Thursday, September 12, 2013

It Captures Your Mind

by Cass R. Sunstein

New York Review of Books

September 26, 2013

There is a great deal of unlovely jargon within the federal government. The product of an activity is called “the deliverable.” A task that follows a meeting is called a “do-out.” A request for action is described as “the ask.” If someone needs to continue a discussion with a colleague, he will promise to “circle back.” If a project must be abandoned or put on hold because of competing demands on people’s time and attention, the problem is one of “bandwidth.” Of course such terms can be found in many other places, including in businesses, but they are used with particular regularity in Washington, D.C.

Of the various unlovely terms, “bandwidth” is the most useful and the most interesting. The central idea is that public officials have the capacity to focus on, and to promote and implement, only a subset of the universe of good ideas. Bandwidth is limited partly for political reasons. In any particular period, members of Congress, executive branch officials, and the public itself may be unwilling to support more than a small set of proposals. But much of the problem involves the limits of time and attention. A proposed reform might seem excellent, and it might even be able to attract considerable political support, but the minds of the people who might pursue it are occupied, and they do not have the time to learn about it and to explore its merits. Within government, some good ideas fail to go anywhere, not because anyone opposes them, but because the system lacks the bandwidth to investigate them.

Economists focus on the problem of scarcity—on how people allocate their resources (including both time and money) in the face of many competing demands. In their extraordinarily illuminating book, the behavioral economist Sendhil Mullainathan and the cognitive psychologist Eldar Shafir explore something quite different, which is the feeling of scarcity, and the psychological and behavioral consequences of that feeling. They know that the feeling of scarcity differs across various kinds of experiences and that people can feel “poor” with respect to money, time, or relationships with others.

But their striking claim, based on careful empirical research, is that across all of those categories, the feeling of scarcity has quite similar effects. It puts people in a kind of cognitive tunnel, limiting what they are able to see. It depletes their self-control. It makes them more impulsive and sometimes a bit dumb. What we often consider a part of people’s basic character—an inability to learn, a propensity to anger or impatience—may well be a product of their feeling of scarcity. If any of us were similarly situated, we might end up with a character a lot like theirs. An insidious problem is that scarcity produces more scarcity. It creates its own trap.

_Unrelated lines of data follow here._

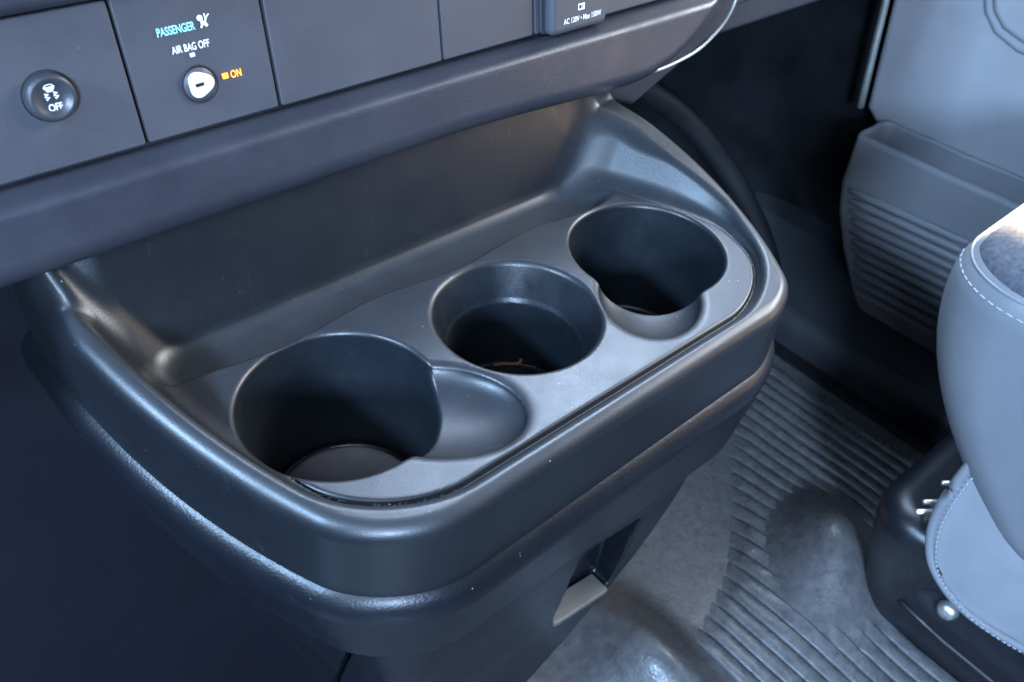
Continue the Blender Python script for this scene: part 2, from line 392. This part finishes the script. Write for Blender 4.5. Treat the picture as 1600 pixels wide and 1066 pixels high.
tube("stalk", [tp(817, 571, -.062), tp(828, 572, -.062), tp(838, 575, -.063)], .0004, M['plate'], tw, 6)

# ================================================================== dashboard
dash = thing("dashboard", "dark grey dashboard centre stack with switch panels above the cup holders", "dashboard", (0, .12, -.42))
_a = math.radians(9); dU = np.array([1., 0, 0]); dV = np.array([0, math.sin(_a), math.cos(_a)]); dW = np.array([0, -math.cos(_a), math.sin(_a)]); dO = np.array([0, .1, .084])
DF = (dO, dU, dV, dW)
def loc(P): q = P-dO; return q@dU, q@dV, q@dW
def pad_f(P):
    u, v, w = loc(P)
    # outline: straight lower edge that sweeps up at the right end
    vb = -.0375-.006*ss(.02, .17, u)
    o = rmax(vb-v, (u-.262)*.9+.25*np.clip(.02-v, 0, .1), .075)
    f = rmax(o, w-.0125-.002*ss(.0, .2, u), .012)
    top = rmax(v+.0018+w*.10, w-.013, .0035)
    return rmax(np.maximum(f, -w-.045), v+.0018+np.maximum(w, 0)*.25, .0035)
lo = (-.30, .045, .030); hi = (.28, .150, .098)
sdf_obj("lower_pad", pad_f, (-.30, .05, .020), (.285, .150, .110), .00175, M['pad'], dash)
edges = [-.30, -.1242, -.0630, .0286, .0908, .1443, .30]
slab("backing", rrect(-.31, .245, -.004, .0588, .001, 1), DF, -.02, -.0045, .0005, M['black'], dash)
pan = []
for i in range(6):
    a, b = edges[i]+(.0007), edges[i+1]-.0007
    dz = -.0005 if i == 1 else 0
    pan.append(slab("switch_panel", rrect(a, b, .0004, .0572, .0012, 3), DF, -.006, dz, .0007, M['panel'], dash, 3))
slab("upper_bezel", rrect(-.31, .30, .0590, .080, .004, 4), DF, -.02, .007, .004, M['pad'], dash)
# stability button
def fr(u, v, w=0): return (dO+dU*u+dV*v+dW*w, dU, dV, dW)
bu, bv = -.1545, .0282
lathe("button_well", [(.0098, .0002), (.0094, .0003), (.0091, -.0002)], fr(bu, bv), M['black'], pan[0])
bt = lathe("stability_button", [(.0090, -.001), (.0090, .0028), (.0086, .0040), (.0078, .0047), (.0069, .0046), (.0058, .0037), (.003, .0032), (.00001, .0031)], fr(bu, bv), M['button'], dash)
DB = fr(bu, bv, .0032)
text("off_lettering", "OFF", DB, .0002, -.0047, .0027, M['white'], bt, .78, .02, w=.0003)
def poly(name, pts, frame, m, parent, w0=0, w1=.0002):
    O, U, Vv, Wn = frame; n = len(pts)
    V = [O+U*p[0]+Vv*p[1]+Wn*w0 for p in pts]+[O+U*p[0]+Vv*p[1]+Wn*w1 for p in pts]
    F = [tuple(range(n, 2*n)), tuple(range(n-1, -1, -1))]+[(k, (k+1) % n, (k+1) % n+n, k+n) for k in range(n)]
    me = mesh_py(name, V, F, False); return link(name, me, m, parent)
def join(name, obs, m, parent):
    bm = bmesh.new()
    for o in obs: bm.from_mesh(o.data); 
    me = bpy.data.meshes.new(name); bm.to_mesh(me); bm.free()
    for o in obs: bpy.data.objects.remove(o)
    return link(name, me, m, parent)
def stroke(pts, wd, frame, w0=.0, w1=.0002):
    """flat band along a line"""
    P = np.array(pts, float); T = np.gradient(P, axis=0); T /= np.linalg.norm(T, axis=1, keepdims=True); n_ = np.stack([-T[:, 1], T[:, 0]], 1)*wd/2
    L_ = (P+n_).tolist(); R_ = (P-n_).tolist(); O, U, Vv, Wn = frame; V = []; F = []; n = len(P)
    for q in L_+R_: V.append(O+U*q[0]+Vv*q[1]+Wn*w1)
    for k in range(n-1): F.append((k, n+k, n+k+1, k+1))
    me = mesh_py("s", V, F, False); return link("s", me, M['white'], None)
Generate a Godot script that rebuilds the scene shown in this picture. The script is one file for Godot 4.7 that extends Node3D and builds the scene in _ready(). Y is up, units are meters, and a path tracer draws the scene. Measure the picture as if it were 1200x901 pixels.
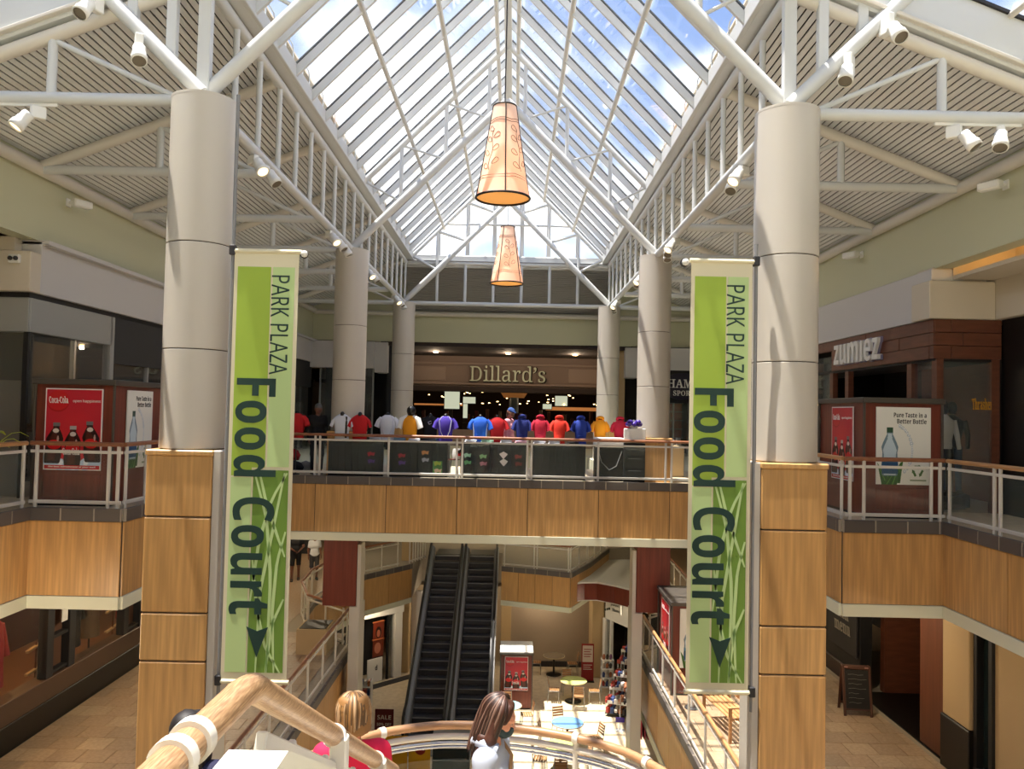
extends Node3D
# A shopping-mall atrium on three levels: L1 floor at y 0, L2 at 4.4, L3 at 8.8; the atrium runs along -z.

const L2 := 4.4
const L3 := 8.8
const HW := 3.69          # half the distance between the two rows of columns
const ZC := [-10.0, -19.34, -28.67]
const BAY := 9.335
const YB := 14.25         # bottom chords
const YT := 15.78         # top chords
const XO := 7.7           # outer walls

func _ready() -> void:
	rng.seed = 7
	# --- camera
	var cam := Camera3D.new()
	cam.name = "camera"
	cam.keep_aspect = Camera3D.KEEP_HEIGHT
	cam.fov = rad_to_deg(2.0 * atan(450.5 / 936.4))
	cam.near = 0.05
	cam.far = 400.0
	add_child(cam)
	cam.position = V(0.296, 10.4, 0)
	cam.rotation = V(0.0345, 0.0016, 0.0217)
	cam.current = true
	# --- sky, exposure
	var we := WorldEnvironment.new()
	we.name = "world_environment"
	var e := Environment.new()
	e.background_mode = Environment.BG_SKY
	e.sky = Sky.new()
	var pm := PanoramaSkyMaterial.new()
	pm.panorama = sky_picture()
	e.sky.sky_material = pm
	e.background_energy_multiplier = SKY_E
	e.tonemap_mode = Environment.TONE_MAPPER_LINEAR
	e.tonemap_exposure = EXPO
	e.sdfgi_enabled = true
	e.ssao_enabled = true
	e.ssil_enabled = true
	we.environment = e
	add_child(we)
	# --- sun: nearly overhead, leaning in from the left
	var sun := DirectionalLight3D.new()
	sun.name = "sun"
	sun.light_color = Color(1.0, 0.97, 0.93)
	sun.light_energy = SUN_E
	sun.light_angular_distance = 0.5
	sun.shadow_enabled = true
	add_child(sun)
	sun.look_at_from_position(V(0, 40, 0), V(0, 40, 0) + V(0.22, -1.0, -0.04), V(0, 0, -1))
	materials()
	# --- structure
	shell()
	roof()
	columns()
	storefronts()
	back_store()
	lower_back()
	# --- things
	railings()
	escalators()
	banners()
	pendants()
	spotlights()
	kiosks()
	bridge_stall()
	lower_hall()
	middle_level()
	near_stair()
	people()

const SKY_E := 1.9
const EXPO := 1.52
const SUN_E := 3.2

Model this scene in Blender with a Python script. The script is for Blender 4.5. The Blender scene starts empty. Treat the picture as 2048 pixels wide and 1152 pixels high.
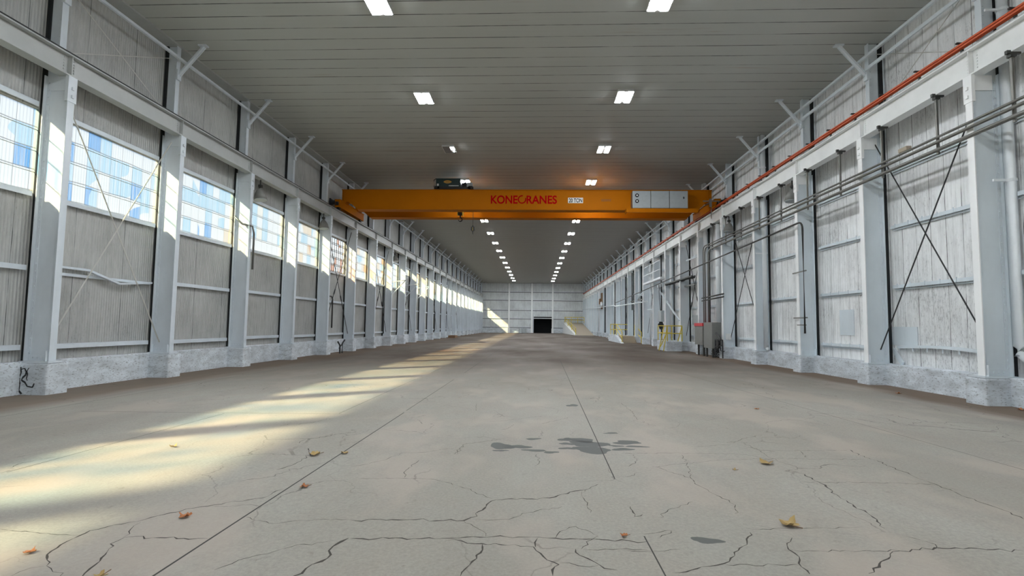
import bpy, bmesh, math, random
from mathutils import Vector, Matrix
random.seed(7)
C = bpy.context.scene.collection
SC = bpy.context.scene
PI = math.pi

# ---------------------------------------------------------------- camera, world, sun, exposure
FPX = 1061.4
cam_data = bpy.data.cameras.new('camera')
cam_data.sensor_width = 36.0
cam_data.lens = FPX / 2048 * 36.0
cam_data.clip_end = 400
cam = bpy.data.objects.new('camera', cam_data)
C.objects.link(cam)
yaw, pit, rol = .0456, .0691, .0133
cy, sy, cp, sp, cr, sr = math.cos(yaw), math.sin(yaw), math.cos(pit), math.sin(pit), math.cos(rol), math.sin(rol)
F_ = Vector((-sy * cp, cy * cp, sp)); r0 = Vector((cy, sy, 0)); u0 = Vector((sy * sp, -cy * sp, cp))
R_ = r0 * cr + u0 * sr; U_ = -r0 * sr + u0 * cr
mw = Matrix((R_, U_, -F_)).transposed().to_4x4(); mw.translation = Vector((0, 0, 1.54))
cam.matrix_world = mw
SC.camera = cam

SC.view_settings.view_transform = 'Standard'
SC.view_settings.look = 'None'
SC.view_settings.gamma = 1
SC.view_settings.use_curve_mapping = False
SC.view_settings.exposure = 1.1
SC.cycles.max_bounces = 7
SC.cycles.diffuse_bounces = 5
SC.cycles.transparent_max_bounces = 8
SC.cycles.sample_clamp_indirect = 6.0
SC.cycles.use_denoising = True

world = bpy.data.worlds.new('sky'); SC.world = world
world.use_nodes = True
wn = world.node_tree.nodes; wl = world.node_tree.links
bg = wn['Background']
tc = wn.new('ShaderNodeTexCoord'); sep = wn.new('ShaderNodeSeparateXYZ')
wl.new(tc.outputs['Generated'], sep.inputs[0])
rp = wn.new('ShaderNodeValToRGB')
rp.color_ramp.elements[0].position = .49; rp.color_ramp.elements[0].color = (.32, .31, .29, 1)
rp.color_ramp.elements[1].position = .52; rp.color_ramp.elements[1].color = (.86, .93, 1, 1)
e = rp.color_ramp.elements.new(.85); e.color = (.42, .62, .95, 1)
mr = wn.new('ShaderNodeMapRange'); mr.inputs[1].default_value = -1; mr.inputs[2].default_value = 1
wl.new(sep.outputs[2], mr.inputs[0]); wl.new(mr.outputs[0], rp.inputs[0])
wl.new(rp.outputs[0], bg.inputs[0]); bg.inputs[1].default_value = 1.15

sun_d = bpy.data.lights.new('sun', 'SUN'); sun_d.energy = 23.0; sun_d.angle = math.radians(2.6); sun_d.color = (1, .80, .44)
sun = bpy.data.objects.new('sun', sun_d); C.objects.link(sun)
sun.rotation_euler = Vector((1, .68, -.81)).to_track_quat('-Z', 'Y').to_euler()
sun.location = (-30, -10, 25)

# ---------------------------------------------------------------- helpers
class MB:
    def __init__(s): s.v = []; s.f = []; s.m = []
    def quad(s, a, b, c, d, m=0):
        n = len(s.v); s.v += [tuple(a), tuple(b), tuple(c), tuple(d)]; s.f.append((n, n + 1, n + 2, n + 3)); s.m.append(m)
    def box(s, x0, x1, y0, y1, z0, z1, m=0):
        n = len(s.v)
        s.v += [(x0, y0, z0), (x1, y0, z0), (x1, y1, z0), (x0, y1, z0), (x0, y0, z1), (x1, y0, z1), (x1, y1, z1), (x0, y1, z1)]
        for q in ((0, 3, 2, 1), (4, 5, 6, 7), (0, 1, 5, 4), (1, 2, 6, 5), (2, 3, 7, 6), (3, 0, 4, 7)):
            s.f.append(tuple(n + k for k in q)); s.m.append(m)
        return s
    def tube(s, pts, r, n=8, m=0, caps=True):
        pts = [Vector(p) for p in pts]; rings = []
        for i, p in enumerate(pts):
            if i == 0: d = pts[1] - p
            elif i == len(pts) - 1: d = p - pts[i - 1]
            else: d = (pts[i + 1] - p).normalized() + (p - pts[i - 1]).normalized()
            d = d.normalized()
            a = d.cross(Vector((0, 0, 1)))
            if a.length < .05: a = d.cross(Vector((0, 1, 0)))
            a.normalize(); b = d.cross(a).normalized()
            rr = r[i] if isinstance(r, (list, tuple)) else r
            st = len(s.v)
            for k in range(n):
                t = 2 * PI * k / n + PI / n
                s.v.append(tuple(p + a * math.cos(t) * rr + b * math.sin(t) * rr))
            rings.append(st)
        for i in range(len(rings) - 1):
            for k in range(n):
                s.f.append((rings[i] + k, rings[i] + (k + 1) % n, rings[i + 1] + (k + 1) % n, rings[i + 1] + k)); s.m.append(m)
        if caps:
            s.f.append(tuple(rings[0] + k for k in range(n))[::-1]); s.m.append(m)
            s.f.append(tuple(rings[-1] + k for k in range(n))); s.m.append(m)
        return s
    def bar(s, p, q, w, h, m=0, up=(0, 0, 1)):
        p = Vector(p); q = Vector(q); d = (q - p).normalized(); u = Vector(up)
        a = d.cross(u)
        if a.length < .01: a = d.cross(Vector((0, 1, 0)))
        a.normalize(); b = a.cross(d).normalized()
        n = len(s.v)
        for o in (p, q):
            for i, j in ((-1, -1), (1, -1), (1, 1), (-1, 1)):
                s.v.append(tuple(o + a * w / 2 * i + b * h / 2 * j))
        for k in ((0, 1, 2, 3), (7, 6, 5, 4), (0, 4, 5, 1), (1, 5, 6, 2), (2, 6, 7, 3), (3, 7, 4, 0)):
            s.f.append(tuple(n + i for i in k)); s.m.append(m)
        return s
    def prism(s, poly, axis, a0, a1, m=0):
        def P(u, v, w):
            return {'X': (w, u, v), 'Y': (u, w, v), 'Z': (u, v, w)}[axis]
        n = len(s.v); k = len(poly)
        for u, v in poly: s.v.append(P(u, v, a0))
        for u, v in poly: s.v.append(P(u, v, a1))
        s.f.append(tuple(range(n, n + k))[::-1]); s.m.append(m)
        s.f.append(tuple(range(n + k, n + 2 * k))); s.m.append(m)
        for i in range(k):
            s.f.append((n + i, n + (i + 1) % k, n + k + (i + 1) % k, n + k + i)); s.m.append(m)
        return s
    def build(s, name, mats, parent=None, bevel=0, smooth=False, loc=None, fix=True):
        me = bpy.data.meshes.new(name); me.from_pydata(s.v, [], s.f)
        if not isinstance(mats, (list, tuple)): mats = [mats]
        for m in mats: me.materials.append(m)
        for p, mi in zip(me.polygons, s.m): p.material_index = mi; p.use_smooth = smooth
        me.update()
        if fix:
            bm = bmesh.new(); bm.from_mesh(me); bmesh.ops.recalc_face_normals(bm, faces=bm.faces); bm.to_mesh(me); bm.free()
        o = bpy.data.objects.new(name, me); C.objects.link(o)
        if parent: o.parent = parent
        if loc: o.location = loc
        if bevel:
            b = o.modifiers.new('bevel', 'BEVEL'); b.width = bevel; b.segments = 2; b.limit_method = 'ANGLE'
        return o

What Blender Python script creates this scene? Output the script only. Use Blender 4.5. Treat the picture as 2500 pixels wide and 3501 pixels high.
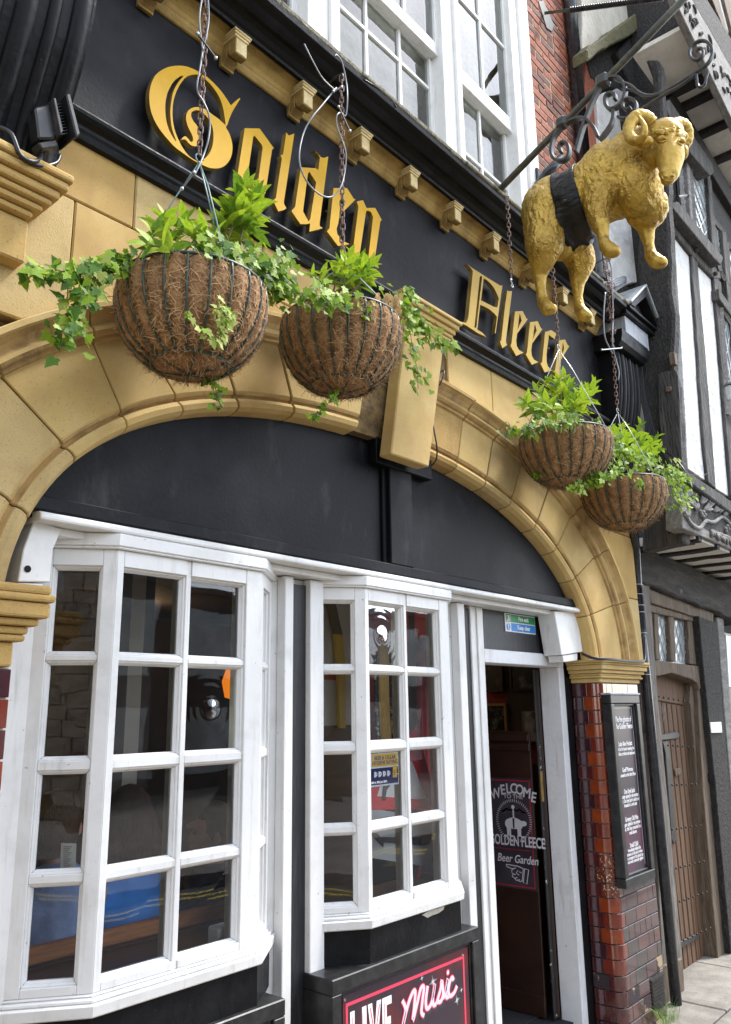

Because they lack money, poor people must focus intensely on the economic consequences of expenditures that wealthy people consider trivial and not worth worrying over. Those without a lot of time have to hoard their minutes, and they may have trouble planning for the long term. The cash-poor and the time-poor have much in common with lonely people, for whom relationships with others are scarce. When people struggle with scarcity, their minds are intensely occupied, even taken over, by what they lack.